Претензии, аналогичные претензиям к Линчу, предъявляли и новому фильму Алекса Гарленда Civil War (т.е. «Гражданская война», в русской локализации — «Падение империи»). По сюжету, третий срок некоего президента, очень похожего (и внешне, и по манере речи) на Дональда Трампа, приводит к вооруженному противостоянию федеральной власти и двух штатов — Калифорнии и Техаса. Силы «сепаратистов» идут на Вашингтон, а группа журналистов рвется вслед, чтобы взять у президента последнее интервью.
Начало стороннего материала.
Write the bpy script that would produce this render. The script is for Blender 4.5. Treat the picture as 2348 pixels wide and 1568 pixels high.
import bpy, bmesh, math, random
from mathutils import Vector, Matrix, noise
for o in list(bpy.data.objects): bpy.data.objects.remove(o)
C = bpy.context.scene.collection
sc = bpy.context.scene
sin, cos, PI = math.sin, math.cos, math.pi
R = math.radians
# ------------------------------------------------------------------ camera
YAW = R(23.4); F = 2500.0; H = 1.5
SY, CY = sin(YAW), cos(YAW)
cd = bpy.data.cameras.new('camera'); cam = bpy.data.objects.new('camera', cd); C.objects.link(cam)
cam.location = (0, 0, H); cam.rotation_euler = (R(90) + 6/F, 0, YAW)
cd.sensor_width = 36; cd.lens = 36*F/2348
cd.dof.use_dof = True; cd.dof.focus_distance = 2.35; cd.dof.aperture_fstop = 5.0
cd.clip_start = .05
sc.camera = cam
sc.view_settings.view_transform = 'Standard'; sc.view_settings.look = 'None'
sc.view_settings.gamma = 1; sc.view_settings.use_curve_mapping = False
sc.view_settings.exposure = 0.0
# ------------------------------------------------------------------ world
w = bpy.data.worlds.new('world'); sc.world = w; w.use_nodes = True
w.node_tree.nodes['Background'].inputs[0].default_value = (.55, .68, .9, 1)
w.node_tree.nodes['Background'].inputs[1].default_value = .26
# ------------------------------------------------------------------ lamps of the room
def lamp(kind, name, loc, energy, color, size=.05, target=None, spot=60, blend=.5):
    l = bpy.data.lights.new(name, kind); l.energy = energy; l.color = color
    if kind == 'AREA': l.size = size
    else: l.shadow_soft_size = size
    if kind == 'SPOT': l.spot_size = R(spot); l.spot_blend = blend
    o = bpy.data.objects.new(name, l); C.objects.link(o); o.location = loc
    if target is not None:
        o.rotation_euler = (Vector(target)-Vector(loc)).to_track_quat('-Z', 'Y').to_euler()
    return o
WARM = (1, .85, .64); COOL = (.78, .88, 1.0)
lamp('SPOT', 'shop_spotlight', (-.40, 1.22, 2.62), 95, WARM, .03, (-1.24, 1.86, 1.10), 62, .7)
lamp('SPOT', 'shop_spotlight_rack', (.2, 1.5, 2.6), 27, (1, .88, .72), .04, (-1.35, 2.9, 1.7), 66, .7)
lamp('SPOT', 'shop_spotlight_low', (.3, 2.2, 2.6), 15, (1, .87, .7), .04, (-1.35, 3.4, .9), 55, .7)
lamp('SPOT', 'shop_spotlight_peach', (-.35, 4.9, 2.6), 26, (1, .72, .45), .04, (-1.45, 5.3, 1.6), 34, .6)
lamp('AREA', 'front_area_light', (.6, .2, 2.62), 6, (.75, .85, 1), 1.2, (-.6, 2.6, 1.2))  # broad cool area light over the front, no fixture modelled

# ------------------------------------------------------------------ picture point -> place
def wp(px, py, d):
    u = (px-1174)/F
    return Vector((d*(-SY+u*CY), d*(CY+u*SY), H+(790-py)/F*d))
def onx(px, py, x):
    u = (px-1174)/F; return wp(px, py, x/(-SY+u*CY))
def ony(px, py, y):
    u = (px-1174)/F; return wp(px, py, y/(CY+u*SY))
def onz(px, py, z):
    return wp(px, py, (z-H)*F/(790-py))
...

Кадр из фильма «Падение империи»
В чем политическая вина президента (кроме лжи и третьего срока)? В чем политическая программа восставших (кроме независимости)? Как договорились между собой Калифорния и Техас? Сценарий не отвечает ни на один из этих вопросов, и делает это намеренно. Взойти на дорогу жестокости можно и без повода, а вот сойти с нее — уже невозможно, эта дорога круговая. Финал «Гражданской войны» беспросветен — фильм окончен, а вот война вряд ли (некоторые из рецензентов увидели в финале намек на «мрачное восстановление справедливости» — это пугает отдельно).
Похожее ощущение оставит, когда оставит, и исход конкретной СВО. Понятно, что запущенные процессы в мировом масштабе уже невозможно повернуть назад. Готовность авторов и аудиторий к разговору о политическом насилии и деградации институтов — как и отказ от безопасной дистанции в пользу тезиса «у нас это тоже возможно» — фиксирует эти настроения.